## START Stored data

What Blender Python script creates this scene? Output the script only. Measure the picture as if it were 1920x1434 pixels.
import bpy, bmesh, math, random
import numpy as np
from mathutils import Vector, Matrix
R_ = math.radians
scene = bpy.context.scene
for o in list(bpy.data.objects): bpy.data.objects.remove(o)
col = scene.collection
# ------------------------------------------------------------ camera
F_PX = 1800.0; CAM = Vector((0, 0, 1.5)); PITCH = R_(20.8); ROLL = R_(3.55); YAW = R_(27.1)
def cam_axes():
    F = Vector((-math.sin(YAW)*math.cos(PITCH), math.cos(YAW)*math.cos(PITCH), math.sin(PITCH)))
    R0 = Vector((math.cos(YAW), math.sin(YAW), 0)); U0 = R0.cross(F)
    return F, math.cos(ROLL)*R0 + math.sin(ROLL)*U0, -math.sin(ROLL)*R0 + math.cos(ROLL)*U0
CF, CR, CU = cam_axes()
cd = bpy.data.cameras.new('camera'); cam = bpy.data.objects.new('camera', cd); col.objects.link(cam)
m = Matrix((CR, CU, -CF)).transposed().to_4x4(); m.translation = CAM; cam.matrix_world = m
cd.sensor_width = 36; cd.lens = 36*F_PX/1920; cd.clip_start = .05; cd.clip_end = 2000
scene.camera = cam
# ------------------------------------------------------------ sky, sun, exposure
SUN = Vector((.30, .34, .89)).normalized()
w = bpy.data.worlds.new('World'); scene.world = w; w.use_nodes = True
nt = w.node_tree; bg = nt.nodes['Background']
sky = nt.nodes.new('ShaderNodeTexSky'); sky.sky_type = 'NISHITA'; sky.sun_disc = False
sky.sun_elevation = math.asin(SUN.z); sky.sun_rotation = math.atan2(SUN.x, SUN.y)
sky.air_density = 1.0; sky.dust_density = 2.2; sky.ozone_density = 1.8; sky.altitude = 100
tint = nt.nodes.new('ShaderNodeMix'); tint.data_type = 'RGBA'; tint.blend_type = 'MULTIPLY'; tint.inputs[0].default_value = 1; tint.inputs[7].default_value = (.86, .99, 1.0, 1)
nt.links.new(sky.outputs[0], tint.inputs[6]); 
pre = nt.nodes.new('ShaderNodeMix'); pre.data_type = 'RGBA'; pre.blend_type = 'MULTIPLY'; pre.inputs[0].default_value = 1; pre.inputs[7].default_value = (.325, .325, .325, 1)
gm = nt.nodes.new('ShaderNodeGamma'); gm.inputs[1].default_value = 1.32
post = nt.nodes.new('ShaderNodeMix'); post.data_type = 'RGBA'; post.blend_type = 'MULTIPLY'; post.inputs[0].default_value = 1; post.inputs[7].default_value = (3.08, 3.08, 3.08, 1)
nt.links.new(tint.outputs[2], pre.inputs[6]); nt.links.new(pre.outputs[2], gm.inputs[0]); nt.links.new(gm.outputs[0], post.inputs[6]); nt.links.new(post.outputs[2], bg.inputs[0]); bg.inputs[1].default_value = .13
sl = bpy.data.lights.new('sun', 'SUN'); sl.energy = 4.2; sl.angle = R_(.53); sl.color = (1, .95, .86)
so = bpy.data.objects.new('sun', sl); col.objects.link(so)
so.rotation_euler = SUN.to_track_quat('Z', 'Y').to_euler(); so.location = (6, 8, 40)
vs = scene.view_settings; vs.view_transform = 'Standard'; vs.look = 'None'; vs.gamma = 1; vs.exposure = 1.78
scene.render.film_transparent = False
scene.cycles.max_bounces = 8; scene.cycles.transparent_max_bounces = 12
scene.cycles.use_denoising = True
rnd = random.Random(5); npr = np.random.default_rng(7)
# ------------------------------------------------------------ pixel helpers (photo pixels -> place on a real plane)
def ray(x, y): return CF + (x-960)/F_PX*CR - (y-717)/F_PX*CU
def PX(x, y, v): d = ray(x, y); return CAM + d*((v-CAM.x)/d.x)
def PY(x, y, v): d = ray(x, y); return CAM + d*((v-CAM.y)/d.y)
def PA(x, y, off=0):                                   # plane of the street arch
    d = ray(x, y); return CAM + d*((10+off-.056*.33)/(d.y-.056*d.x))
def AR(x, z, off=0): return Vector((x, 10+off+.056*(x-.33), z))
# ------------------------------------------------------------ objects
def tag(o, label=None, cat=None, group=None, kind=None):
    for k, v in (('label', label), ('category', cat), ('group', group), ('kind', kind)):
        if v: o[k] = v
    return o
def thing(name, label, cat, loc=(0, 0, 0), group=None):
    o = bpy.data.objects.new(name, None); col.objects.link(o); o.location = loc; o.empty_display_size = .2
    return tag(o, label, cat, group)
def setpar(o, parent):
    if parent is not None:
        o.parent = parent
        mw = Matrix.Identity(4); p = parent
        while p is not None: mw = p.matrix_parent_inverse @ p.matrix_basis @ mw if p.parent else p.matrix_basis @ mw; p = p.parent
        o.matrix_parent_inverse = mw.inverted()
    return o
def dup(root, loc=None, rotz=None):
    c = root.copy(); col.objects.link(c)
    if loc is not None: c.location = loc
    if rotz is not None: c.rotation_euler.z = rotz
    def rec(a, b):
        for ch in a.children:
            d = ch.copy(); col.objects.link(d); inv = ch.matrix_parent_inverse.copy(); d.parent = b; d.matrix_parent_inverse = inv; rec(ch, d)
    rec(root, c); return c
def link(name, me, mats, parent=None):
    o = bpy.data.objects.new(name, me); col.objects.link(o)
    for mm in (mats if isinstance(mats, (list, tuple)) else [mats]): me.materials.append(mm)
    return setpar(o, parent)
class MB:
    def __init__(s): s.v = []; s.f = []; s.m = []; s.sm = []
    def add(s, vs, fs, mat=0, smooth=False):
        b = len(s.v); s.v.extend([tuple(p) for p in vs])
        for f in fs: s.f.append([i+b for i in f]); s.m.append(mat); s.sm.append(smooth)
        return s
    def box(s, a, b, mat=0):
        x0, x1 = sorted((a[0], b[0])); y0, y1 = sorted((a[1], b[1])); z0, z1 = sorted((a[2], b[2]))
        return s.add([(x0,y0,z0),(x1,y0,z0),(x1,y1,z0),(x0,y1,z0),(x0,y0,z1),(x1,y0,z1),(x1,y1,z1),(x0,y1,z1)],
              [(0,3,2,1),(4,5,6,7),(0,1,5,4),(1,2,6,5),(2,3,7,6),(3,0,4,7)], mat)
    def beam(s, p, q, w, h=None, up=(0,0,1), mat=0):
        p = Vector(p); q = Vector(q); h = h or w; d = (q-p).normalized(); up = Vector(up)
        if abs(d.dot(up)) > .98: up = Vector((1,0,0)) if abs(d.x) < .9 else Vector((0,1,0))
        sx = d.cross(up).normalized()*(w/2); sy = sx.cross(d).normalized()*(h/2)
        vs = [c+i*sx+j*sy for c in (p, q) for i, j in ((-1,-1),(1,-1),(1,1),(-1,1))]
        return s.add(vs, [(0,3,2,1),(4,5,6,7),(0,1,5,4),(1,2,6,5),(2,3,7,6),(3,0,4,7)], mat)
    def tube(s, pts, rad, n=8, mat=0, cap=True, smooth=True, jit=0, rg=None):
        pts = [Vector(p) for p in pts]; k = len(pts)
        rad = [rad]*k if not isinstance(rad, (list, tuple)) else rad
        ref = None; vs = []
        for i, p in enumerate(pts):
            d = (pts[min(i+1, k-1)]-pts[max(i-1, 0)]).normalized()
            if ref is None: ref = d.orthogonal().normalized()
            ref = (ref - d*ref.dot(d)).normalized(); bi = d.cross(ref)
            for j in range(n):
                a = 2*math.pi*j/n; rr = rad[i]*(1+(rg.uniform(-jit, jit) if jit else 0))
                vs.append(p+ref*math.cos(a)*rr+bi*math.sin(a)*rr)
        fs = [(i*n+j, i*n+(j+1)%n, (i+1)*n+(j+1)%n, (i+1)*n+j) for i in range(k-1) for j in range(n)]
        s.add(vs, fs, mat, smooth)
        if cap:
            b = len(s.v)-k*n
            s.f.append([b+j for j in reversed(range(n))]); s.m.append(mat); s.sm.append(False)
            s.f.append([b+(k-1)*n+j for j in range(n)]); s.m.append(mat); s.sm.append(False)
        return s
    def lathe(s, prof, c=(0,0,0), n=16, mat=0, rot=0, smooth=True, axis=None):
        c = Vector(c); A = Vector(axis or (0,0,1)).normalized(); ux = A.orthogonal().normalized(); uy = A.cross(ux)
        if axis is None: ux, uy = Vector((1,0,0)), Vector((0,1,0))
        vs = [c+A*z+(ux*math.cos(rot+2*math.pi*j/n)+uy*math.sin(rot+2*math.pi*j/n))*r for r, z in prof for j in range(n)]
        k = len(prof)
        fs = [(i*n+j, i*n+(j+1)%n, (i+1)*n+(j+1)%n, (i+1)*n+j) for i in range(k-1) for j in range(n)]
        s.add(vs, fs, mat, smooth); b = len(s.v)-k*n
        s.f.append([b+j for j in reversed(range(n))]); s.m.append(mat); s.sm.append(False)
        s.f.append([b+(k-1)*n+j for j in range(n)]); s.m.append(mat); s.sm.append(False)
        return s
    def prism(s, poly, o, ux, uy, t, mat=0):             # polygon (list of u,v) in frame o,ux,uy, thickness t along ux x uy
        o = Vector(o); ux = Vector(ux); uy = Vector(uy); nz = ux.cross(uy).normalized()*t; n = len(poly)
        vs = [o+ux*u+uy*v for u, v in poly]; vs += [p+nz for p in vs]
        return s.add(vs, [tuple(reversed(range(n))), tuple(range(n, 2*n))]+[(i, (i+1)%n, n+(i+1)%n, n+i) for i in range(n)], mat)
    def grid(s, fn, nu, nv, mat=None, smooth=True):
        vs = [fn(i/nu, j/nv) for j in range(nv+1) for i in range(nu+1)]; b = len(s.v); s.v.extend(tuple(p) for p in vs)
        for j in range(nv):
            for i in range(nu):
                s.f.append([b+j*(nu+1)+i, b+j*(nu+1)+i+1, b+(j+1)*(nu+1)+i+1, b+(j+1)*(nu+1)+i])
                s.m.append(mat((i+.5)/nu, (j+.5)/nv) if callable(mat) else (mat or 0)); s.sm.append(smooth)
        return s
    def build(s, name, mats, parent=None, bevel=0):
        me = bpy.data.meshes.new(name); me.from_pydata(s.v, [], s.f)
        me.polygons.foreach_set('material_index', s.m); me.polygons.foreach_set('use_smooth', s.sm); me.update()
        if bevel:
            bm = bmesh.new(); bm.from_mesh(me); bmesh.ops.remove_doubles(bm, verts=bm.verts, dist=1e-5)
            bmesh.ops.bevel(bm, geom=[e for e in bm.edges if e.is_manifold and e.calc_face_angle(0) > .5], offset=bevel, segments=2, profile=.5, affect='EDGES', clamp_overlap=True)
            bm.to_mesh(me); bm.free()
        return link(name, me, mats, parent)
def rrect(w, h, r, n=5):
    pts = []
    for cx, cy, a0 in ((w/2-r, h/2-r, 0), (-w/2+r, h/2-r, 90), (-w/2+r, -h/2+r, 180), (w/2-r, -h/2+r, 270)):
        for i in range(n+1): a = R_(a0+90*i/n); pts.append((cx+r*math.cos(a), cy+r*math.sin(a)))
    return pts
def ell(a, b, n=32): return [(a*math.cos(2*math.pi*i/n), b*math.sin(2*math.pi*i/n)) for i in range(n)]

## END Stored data
## START Stored data

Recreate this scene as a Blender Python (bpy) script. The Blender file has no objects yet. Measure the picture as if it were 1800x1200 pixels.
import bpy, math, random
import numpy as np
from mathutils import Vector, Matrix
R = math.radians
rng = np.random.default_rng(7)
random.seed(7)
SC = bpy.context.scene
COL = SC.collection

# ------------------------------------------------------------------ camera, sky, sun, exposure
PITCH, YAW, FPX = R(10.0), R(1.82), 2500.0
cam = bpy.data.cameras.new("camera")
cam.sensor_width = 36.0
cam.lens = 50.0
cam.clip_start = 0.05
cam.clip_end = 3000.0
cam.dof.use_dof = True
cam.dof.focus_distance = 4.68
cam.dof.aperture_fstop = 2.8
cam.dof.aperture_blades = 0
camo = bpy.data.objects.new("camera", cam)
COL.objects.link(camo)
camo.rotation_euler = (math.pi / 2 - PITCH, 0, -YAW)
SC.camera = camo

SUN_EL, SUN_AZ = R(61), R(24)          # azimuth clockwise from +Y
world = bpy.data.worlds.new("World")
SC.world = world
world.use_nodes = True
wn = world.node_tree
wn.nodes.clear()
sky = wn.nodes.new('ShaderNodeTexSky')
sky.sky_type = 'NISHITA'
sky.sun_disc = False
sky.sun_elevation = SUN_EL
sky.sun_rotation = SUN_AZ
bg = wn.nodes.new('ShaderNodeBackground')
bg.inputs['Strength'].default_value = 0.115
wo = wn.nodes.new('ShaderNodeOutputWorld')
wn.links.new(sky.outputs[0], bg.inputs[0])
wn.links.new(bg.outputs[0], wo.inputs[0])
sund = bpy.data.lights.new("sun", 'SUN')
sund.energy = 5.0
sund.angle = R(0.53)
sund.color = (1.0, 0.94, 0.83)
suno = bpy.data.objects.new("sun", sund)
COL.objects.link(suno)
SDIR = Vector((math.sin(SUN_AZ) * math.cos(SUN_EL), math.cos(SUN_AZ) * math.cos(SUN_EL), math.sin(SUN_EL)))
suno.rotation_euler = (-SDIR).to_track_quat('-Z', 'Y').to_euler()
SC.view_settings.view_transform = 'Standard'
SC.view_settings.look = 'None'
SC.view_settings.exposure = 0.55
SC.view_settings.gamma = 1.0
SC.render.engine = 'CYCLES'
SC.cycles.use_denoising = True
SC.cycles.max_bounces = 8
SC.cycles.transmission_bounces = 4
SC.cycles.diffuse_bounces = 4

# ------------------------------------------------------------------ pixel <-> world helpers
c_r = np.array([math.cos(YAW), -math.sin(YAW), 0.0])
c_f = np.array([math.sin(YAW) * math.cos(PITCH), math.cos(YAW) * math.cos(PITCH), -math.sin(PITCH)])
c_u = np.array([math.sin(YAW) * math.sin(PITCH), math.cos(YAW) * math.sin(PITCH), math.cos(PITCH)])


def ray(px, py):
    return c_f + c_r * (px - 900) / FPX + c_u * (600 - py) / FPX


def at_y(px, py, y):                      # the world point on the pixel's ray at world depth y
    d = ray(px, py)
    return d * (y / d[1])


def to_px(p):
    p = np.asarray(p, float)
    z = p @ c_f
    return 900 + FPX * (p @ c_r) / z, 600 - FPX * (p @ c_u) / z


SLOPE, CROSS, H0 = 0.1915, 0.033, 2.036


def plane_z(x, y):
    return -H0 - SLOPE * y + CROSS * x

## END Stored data
## START Stored data

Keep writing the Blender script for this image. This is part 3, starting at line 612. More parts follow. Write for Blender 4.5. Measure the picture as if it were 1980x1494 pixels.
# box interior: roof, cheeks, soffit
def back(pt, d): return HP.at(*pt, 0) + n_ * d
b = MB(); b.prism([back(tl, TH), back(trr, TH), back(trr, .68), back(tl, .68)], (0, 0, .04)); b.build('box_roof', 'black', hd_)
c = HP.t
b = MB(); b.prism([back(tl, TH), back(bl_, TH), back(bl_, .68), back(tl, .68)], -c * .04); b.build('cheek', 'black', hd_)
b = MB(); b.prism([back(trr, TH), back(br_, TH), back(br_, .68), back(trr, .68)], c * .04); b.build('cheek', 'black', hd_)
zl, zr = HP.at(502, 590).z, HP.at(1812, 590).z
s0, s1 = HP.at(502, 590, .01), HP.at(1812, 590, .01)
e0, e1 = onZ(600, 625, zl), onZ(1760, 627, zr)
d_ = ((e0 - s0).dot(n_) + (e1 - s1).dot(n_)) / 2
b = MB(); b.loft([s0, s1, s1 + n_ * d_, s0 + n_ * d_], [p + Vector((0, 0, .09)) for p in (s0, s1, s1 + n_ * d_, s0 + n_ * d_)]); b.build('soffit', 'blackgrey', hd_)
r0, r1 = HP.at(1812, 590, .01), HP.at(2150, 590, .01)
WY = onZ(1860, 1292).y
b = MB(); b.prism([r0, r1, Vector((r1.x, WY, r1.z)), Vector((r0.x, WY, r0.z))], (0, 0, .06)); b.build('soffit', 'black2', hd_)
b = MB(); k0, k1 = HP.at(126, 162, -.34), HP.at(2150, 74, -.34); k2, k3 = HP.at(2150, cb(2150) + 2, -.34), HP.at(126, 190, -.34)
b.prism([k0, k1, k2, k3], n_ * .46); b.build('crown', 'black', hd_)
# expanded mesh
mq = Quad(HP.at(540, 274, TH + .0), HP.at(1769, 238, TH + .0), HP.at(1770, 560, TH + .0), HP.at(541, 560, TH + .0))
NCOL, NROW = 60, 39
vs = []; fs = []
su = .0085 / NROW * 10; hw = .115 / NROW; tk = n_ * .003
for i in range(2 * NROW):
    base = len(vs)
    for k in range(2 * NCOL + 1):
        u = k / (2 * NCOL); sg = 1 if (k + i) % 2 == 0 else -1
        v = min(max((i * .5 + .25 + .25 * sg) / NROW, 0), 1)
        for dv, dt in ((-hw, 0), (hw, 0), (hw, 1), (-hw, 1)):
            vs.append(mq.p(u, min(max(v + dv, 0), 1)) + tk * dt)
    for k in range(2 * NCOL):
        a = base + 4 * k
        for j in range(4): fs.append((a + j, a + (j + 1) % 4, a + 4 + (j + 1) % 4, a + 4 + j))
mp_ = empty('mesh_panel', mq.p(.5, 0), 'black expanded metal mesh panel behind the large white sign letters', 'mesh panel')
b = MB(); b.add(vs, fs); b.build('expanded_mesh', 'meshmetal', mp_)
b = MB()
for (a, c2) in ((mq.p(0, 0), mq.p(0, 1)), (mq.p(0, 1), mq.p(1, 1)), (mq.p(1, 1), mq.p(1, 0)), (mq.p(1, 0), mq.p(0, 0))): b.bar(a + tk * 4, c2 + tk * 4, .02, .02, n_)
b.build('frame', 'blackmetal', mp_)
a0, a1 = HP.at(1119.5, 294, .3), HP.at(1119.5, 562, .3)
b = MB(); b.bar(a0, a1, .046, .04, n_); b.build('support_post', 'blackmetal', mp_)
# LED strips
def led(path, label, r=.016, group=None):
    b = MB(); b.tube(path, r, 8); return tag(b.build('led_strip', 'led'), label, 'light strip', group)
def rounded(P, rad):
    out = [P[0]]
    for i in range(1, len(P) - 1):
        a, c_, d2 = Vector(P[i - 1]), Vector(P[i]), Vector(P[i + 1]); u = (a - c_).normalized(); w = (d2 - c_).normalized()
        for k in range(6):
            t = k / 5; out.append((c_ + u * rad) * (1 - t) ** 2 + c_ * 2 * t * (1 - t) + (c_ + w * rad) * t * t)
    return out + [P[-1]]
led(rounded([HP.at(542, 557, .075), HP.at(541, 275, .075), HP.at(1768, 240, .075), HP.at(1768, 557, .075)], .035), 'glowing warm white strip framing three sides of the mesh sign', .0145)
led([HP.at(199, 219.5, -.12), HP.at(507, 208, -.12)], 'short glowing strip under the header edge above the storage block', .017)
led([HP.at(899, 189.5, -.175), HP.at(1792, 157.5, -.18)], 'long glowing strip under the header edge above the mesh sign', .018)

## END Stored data

Tell how many lines of the records above hold the string "script". Give no other text.

3